Don’t Mess with Texas


The following ran on the May 14, 2012, edition of Political Scientist Cal Jillson provided expertise for this story.

May 16, 2012

By Kevin Kiley

The idea that students would come out en masse to support a president after he repeatedly tried to increase tuition over his superiors’ objections might seem farcical, but it’s exactly what happened last week in Texas.
When Texas Monthly Senior Executive Editor Paul Burka reported Wednesday night that, according to an unnamed source, the University of Texas Board of Regents was moving to remove UT-Austin President William Powers Jr. from his position – likely over Powers’s clash with the board and Gov. Rick Perry about Powers’s push to raise tuition – students were some of the first people to take to social media to marshal support for Powers.
Following students’ outpouring of support, faculty members, alumni, state politicians, and others tied to the university all came out to publicly defended Powers, calling him an exemplary leader who is doing what is best for the university in the face of a struggling state budget. By the end of the day Friday, there had been thousands of mentions of Powers on Twitter and Facebook; a Facebook group called “I Stand With Bill Powers” has more than 11,000 members.
“Interestingly enough, the reaction really started with the students at the university,” said Pamela Willeford, former member of the Texas Higher Education Coordinating Board and a member of the Texas Coalition for Excellence in Higher Education, a group of influential Texans formed in response to the cost-cutting policies pushed by state lawmakers, which has expressed support for Powers since the Texas Monthly report. “It’s unbelievable how social media plays into it.”
The outpouring of support says several things about Powers and the university....

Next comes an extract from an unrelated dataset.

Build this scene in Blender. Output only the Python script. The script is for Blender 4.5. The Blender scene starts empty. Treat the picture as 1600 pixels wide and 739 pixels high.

“Texas political culture is ambivalent at best about education, higher education in particular,” said Calvin Jillson, a professor of political science at Southern Methodist University in Dallas who studies the state’s political culture, in an interview with Inside Higher Ed in August. “Politicians have long tried to seek to control the extent to which education, and particularly higher education, impinges uncomfortably on that culture.”